Othonna is a genus of about 100 succulent plants in the Daisy Family (Asteraceae), with the majority coming from South Africa. Many are from the western part of the country, where the rains come mostly in winter and the summers are dry. These plants are related to the larger and more widespread genus Senecio, but plants in Othonna are often pachycauls, having swollen bases that make them popular as bonsai-style potted plants. An excellent example is Othonna retrofracta, native to western South Africa and across the border into southwestern Namibia.

Othonna retrofracta is quite variable over the large area in which it occurs, with blue-green succulent leaves that may be oval or spoon-shaped, or with lobes which may be blunt or pronounced. A single plant may have some leaves which are lobed and others which are not. The leaf length varies from a little over an inch to 2½ inches (about 3 to 6 cm). Plants can grow to be as much as 16 inches tall (40 cm), with a rounded to flask-shaped fat base and slender branches. Being adapted to the dry summers of its native range, O. retrofracta loses its leaves in the summer and then re-grows them in time for the onset of the rains in the fall. The brownish or tannish base develops peeling bark which becomes more pronounced as it matures.

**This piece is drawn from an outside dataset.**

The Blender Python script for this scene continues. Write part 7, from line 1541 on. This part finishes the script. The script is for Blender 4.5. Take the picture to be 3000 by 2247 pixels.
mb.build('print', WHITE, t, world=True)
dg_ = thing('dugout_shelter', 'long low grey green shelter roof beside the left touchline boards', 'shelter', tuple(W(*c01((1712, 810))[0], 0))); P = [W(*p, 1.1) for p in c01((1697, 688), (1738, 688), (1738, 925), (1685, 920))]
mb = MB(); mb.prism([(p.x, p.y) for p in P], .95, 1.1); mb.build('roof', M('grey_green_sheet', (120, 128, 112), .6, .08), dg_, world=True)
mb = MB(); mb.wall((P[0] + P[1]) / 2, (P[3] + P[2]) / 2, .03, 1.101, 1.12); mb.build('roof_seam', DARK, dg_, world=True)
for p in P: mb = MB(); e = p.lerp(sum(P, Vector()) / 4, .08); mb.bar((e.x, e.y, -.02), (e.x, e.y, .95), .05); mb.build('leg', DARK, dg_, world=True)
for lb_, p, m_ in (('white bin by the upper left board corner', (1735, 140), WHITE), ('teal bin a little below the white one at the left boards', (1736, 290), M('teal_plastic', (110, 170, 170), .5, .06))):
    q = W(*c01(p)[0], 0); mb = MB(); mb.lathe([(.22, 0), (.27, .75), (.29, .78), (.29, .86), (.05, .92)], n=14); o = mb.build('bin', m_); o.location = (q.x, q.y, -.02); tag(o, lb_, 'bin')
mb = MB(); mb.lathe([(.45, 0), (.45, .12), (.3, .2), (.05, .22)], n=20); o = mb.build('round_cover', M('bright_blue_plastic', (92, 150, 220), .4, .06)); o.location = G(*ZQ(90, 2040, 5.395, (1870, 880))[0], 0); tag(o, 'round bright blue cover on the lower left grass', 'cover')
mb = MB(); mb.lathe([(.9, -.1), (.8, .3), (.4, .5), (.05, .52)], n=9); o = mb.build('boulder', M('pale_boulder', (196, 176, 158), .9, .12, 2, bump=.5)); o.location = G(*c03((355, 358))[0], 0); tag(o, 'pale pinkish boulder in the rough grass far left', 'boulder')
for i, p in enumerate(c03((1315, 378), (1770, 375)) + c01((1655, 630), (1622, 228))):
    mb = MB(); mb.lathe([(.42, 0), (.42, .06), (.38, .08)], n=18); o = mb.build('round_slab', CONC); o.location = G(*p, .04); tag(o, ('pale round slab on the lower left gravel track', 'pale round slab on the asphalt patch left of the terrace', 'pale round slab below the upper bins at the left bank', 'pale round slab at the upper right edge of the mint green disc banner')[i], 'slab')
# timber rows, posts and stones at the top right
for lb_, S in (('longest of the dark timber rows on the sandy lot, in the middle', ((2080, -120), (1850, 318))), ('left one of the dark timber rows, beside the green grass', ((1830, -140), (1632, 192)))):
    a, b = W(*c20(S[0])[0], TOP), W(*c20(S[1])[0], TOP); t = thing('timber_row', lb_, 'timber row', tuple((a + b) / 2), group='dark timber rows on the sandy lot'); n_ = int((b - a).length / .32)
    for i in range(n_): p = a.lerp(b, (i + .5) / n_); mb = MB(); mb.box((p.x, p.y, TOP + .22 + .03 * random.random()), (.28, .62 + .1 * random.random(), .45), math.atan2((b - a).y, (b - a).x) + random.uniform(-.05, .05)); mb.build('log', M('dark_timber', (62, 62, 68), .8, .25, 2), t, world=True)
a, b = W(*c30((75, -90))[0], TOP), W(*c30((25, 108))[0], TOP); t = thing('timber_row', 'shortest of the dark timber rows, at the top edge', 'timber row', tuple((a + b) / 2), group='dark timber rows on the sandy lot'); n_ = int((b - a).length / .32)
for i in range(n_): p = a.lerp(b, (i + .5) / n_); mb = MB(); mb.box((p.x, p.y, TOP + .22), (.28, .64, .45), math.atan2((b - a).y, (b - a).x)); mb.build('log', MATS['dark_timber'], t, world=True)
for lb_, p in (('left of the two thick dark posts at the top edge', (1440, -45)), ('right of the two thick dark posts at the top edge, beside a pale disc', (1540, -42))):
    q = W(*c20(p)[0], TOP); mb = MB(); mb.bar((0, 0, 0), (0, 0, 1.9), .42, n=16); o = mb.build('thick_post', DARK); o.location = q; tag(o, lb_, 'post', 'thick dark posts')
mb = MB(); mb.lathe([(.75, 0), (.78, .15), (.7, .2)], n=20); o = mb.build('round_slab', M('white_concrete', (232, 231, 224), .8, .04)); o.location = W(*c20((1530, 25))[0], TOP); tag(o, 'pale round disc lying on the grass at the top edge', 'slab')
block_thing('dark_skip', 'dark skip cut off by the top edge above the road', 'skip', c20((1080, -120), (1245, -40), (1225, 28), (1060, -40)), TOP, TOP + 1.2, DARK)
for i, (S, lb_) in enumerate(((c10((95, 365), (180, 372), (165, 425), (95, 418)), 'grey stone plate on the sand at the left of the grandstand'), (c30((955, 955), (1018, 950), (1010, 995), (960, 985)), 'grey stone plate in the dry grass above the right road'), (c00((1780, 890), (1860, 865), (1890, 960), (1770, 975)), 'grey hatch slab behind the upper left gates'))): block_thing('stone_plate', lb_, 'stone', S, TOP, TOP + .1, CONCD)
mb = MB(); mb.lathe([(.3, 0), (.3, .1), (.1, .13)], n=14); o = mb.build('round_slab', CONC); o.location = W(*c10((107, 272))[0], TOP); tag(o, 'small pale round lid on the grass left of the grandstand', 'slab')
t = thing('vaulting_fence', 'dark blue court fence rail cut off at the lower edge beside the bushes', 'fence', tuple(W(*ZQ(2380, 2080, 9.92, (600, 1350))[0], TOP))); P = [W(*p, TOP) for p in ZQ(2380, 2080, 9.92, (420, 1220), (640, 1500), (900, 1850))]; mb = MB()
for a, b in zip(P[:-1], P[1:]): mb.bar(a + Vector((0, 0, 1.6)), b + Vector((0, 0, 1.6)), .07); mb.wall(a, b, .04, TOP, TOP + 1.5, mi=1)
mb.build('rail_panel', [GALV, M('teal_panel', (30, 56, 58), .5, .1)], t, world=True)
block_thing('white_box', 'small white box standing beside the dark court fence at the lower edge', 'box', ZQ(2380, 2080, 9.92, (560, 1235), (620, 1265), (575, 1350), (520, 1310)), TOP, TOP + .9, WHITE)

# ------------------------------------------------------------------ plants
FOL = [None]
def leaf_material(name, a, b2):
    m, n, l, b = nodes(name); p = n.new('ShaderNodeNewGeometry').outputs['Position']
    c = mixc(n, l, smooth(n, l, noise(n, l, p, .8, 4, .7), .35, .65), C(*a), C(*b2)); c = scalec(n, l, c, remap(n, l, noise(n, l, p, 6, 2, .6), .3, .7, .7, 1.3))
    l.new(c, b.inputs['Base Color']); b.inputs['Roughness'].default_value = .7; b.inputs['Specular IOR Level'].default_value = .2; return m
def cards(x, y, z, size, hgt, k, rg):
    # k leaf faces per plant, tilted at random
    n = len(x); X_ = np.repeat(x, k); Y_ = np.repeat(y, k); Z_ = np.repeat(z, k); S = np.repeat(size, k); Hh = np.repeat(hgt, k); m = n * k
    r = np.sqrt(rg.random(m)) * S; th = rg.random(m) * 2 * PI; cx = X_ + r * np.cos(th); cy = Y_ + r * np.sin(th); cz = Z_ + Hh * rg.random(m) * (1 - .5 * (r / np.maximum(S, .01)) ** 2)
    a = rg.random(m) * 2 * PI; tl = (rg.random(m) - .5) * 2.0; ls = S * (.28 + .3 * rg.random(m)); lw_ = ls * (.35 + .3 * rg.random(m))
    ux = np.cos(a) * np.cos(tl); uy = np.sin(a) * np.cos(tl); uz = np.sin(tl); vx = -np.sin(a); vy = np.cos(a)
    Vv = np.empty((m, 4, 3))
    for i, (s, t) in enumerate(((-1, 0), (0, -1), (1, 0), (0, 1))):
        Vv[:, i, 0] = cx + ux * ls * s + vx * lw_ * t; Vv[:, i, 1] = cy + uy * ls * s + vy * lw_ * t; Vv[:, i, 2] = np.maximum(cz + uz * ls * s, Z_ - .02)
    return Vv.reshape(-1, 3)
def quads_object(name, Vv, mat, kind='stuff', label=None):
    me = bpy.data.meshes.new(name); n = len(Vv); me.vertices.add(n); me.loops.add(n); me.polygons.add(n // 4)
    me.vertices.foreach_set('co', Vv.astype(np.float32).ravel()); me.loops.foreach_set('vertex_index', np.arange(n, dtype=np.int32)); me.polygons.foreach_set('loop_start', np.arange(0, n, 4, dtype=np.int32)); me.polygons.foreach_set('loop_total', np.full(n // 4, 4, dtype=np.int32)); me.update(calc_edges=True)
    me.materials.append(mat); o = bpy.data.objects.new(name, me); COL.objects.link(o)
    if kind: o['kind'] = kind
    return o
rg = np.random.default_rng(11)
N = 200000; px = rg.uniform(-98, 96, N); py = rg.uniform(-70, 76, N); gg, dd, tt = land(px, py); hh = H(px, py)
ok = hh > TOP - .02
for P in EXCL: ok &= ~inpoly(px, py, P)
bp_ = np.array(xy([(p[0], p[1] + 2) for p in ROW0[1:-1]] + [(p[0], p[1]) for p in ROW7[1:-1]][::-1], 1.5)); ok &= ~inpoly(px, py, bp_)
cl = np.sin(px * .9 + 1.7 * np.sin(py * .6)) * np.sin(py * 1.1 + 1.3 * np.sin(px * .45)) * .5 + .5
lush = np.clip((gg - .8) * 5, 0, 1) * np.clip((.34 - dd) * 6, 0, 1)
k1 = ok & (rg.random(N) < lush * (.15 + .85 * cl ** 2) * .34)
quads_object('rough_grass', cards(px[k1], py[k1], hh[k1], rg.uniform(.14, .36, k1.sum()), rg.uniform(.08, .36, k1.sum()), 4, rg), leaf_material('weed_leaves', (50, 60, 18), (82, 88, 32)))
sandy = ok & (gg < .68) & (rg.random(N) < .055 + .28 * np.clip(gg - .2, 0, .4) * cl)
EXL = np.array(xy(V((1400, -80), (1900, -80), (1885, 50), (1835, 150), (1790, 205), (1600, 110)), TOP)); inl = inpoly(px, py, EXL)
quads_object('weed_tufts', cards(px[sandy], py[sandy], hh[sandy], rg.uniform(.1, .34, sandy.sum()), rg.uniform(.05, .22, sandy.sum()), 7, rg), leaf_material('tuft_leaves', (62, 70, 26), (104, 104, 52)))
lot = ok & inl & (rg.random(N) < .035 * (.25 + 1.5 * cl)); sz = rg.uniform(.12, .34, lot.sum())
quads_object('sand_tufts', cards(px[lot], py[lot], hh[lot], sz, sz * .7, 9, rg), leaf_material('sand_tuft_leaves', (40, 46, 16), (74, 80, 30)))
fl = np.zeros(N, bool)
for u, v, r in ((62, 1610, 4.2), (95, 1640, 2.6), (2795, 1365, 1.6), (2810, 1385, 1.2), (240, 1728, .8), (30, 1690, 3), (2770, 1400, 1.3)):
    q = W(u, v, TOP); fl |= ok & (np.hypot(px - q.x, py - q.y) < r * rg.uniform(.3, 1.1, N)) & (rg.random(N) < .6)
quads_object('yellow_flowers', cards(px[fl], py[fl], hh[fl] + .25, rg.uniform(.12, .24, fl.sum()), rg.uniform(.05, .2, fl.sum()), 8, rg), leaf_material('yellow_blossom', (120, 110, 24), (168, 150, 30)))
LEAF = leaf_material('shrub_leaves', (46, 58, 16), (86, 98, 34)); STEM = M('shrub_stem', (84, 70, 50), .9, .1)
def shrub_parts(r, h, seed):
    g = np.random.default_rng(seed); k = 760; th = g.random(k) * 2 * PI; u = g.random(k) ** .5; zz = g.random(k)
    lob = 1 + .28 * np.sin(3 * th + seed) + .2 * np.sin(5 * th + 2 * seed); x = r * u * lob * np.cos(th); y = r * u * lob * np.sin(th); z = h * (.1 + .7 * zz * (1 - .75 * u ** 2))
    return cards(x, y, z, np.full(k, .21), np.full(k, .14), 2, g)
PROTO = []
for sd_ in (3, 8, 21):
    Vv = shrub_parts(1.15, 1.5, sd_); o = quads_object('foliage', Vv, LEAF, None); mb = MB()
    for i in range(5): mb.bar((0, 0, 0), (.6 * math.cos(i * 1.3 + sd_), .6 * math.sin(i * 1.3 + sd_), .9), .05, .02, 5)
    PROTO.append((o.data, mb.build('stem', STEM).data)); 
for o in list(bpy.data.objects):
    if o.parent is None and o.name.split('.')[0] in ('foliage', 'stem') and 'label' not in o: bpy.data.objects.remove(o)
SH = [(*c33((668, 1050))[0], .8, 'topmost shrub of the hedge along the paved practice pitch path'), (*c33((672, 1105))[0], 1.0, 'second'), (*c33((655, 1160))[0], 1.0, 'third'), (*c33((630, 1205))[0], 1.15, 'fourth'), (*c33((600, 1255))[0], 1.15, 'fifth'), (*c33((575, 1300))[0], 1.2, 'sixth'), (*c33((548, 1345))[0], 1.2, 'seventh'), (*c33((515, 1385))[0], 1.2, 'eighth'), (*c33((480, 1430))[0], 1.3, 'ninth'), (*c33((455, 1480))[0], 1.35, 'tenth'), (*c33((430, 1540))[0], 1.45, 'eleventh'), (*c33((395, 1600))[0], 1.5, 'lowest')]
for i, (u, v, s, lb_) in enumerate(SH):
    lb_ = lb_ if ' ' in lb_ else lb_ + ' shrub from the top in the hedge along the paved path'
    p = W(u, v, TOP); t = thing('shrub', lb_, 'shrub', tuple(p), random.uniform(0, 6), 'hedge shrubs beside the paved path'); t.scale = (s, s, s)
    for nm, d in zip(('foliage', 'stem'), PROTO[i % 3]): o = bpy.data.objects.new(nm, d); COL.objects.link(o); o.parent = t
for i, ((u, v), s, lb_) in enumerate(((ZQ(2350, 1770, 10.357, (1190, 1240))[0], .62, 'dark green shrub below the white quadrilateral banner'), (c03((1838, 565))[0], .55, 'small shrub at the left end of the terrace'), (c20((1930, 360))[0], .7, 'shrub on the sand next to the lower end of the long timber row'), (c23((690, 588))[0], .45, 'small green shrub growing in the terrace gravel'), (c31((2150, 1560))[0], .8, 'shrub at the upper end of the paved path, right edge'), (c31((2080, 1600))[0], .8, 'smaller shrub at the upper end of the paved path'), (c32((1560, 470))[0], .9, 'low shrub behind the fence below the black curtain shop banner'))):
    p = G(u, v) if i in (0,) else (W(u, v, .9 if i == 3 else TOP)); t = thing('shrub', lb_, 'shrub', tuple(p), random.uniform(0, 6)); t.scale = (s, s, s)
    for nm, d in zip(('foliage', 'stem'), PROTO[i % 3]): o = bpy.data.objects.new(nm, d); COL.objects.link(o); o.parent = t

Late fall to winter is the flowering period for Othonna retrofracta, and our plants at the Ruth Bancroft Garden usually begin blooming in late November to December, and they finish in February or March. Like other members of the Daisy Family, they have small flowers grouped in a cup-like structure called a capitulum. Around the outside of the group are female flowers called “ray florets”, each with a single long yellow lobe, giving the flower cluster its classic “daisy” appearance. The male flowers, called “disc florets”, are grouped in the middle. The number of ray florets varies according to the population from which the plants come, but our plants usually have 5, along with many disc florets.

O. retrofracta does well in the ground in Mediterranean climates where winters do not get too much below freezing, but it can be grown as a potted specimen anywhere.